A consultant'led review of West Linn's sanitary sewer system development charge concluded the city's sewer SDC would fall to about $1,094 per meter-capacity equivalent, a significant reduction from current charges, the City Council heard Sept. 2. Doug Gabbard of FCS presented the methodology at a council work session and said the total eligible project and reimbursement cost basis supported the lower fee.
The report matters because SDCs are one-time developer fees intended to pay for capacity-related capital improvements; they do not fund ongoing operations. "We then divide that by the growth in MCEs ... and that brings you down to the bottom line of $1,094 total SDC per meter capacity equivalent," consultant Doug Gabbard said during the presentation.
Consultants explained how the methodology separates an "improvement fee" (planned projects that add capacity) and a "reimbursement fee" (existing assets with available capacity). The FCS team adjusted the project list to account for incremental capacity added by upsized pipes and deducted improvement-fee fund balances already collected by the city to avoid double counting. They also included a modest provision for compliance costs related to SDC law.
City staff said the SDC recalculation reflects current master-plan projects and build-out projections. Eric (city staff) and the FCS team said the calculation used the sewer master plan's build-out demand and the growth in meter-capacity equivalents (MCEs) as the denominator. The consultants noted that many replacement projects do not add new capacity and therefore are not eligible for SDC funding.
Council members asked how often the city should revisit the SDC. Luke Nelson of FCS said the compliance-fee horizon in the model used a 20-year timeline; Doug Gabbard and councilors said recalculating SDCs every five years or when the city adopts a new master plan or major land-use changes is standard practice. Councilors also asked how the SDC change would affect future planning and whether major rezoning, Urban Growth Boundary changes or large new growth areas would trigger a new SDC analysis.

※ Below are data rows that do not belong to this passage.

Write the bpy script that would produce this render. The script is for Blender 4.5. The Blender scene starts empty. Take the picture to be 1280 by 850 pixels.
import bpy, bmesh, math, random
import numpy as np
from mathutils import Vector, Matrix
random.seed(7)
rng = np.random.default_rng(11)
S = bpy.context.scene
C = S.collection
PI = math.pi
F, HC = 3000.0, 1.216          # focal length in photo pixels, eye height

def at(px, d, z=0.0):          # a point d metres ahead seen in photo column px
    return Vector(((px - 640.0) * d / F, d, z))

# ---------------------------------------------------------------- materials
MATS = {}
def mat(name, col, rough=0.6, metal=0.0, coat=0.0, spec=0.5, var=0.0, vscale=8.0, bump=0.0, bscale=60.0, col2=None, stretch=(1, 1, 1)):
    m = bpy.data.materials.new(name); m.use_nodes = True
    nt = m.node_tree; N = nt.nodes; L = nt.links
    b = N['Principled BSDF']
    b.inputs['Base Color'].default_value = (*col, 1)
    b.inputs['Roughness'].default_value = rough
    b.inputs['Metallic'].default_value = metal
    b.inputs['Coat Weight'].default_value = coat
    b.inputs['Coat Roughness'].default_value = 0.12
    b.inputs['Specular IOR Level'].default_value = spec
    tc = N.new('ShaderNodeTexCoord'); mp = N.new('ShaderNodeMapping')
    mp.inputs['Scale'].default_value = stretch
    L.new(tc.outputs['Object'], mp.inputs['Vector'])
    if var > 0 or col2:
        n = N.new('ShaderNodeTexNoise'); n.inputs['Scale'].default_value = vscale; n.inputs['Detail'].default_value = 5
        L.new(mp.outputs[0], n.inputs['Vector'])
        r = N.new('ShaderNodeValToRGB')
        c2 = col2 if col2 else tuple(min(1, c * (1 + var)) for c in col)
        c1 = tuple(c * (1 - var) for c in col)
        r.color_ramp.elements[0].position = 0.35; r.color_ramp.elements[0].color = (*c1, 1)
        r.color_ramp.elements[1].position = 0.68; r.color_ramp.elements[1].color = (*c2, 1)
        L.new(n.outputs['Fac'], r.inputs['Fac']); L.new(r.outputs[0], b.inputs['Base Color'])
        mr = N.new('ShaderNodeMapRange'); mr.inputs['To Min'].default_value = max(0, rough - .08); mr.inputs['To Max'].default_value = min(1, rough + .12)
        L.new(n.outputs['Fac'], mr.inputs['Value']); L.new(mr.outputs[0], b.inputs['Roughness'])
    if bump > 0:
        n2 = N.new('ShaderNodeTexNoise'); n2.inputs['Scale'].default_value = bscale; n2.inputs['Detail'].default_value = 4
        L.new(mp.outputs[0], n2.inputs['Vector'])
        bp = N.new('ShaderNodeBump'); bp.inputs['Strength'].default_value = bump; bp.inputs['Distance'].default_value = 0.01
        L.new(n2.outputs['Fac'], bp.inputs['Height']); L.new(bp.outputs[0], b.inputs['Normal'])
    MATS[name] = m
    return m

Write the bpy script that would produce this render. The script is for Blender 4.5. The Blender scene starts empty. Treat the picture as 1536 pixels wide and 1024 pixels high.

City staff told the council that the SDC update would be on the consent/ordinance agenda for adoption at the council business meeting on Sept. 8. No formal vote occurred at the Sept. 2 work session.
For context, staff emphasized that the SDC is only one funding mechanism for growth-related capital; replacement and rehabilitation of existing sewer infrastructure remains the subject of the utility's capital and operating budgets and is addressed through rates and other funding sources, not SDCs.
The council did not take immediate action at the work session; staff confirmed the item will return for adoption at the Sept. 8 business meeting.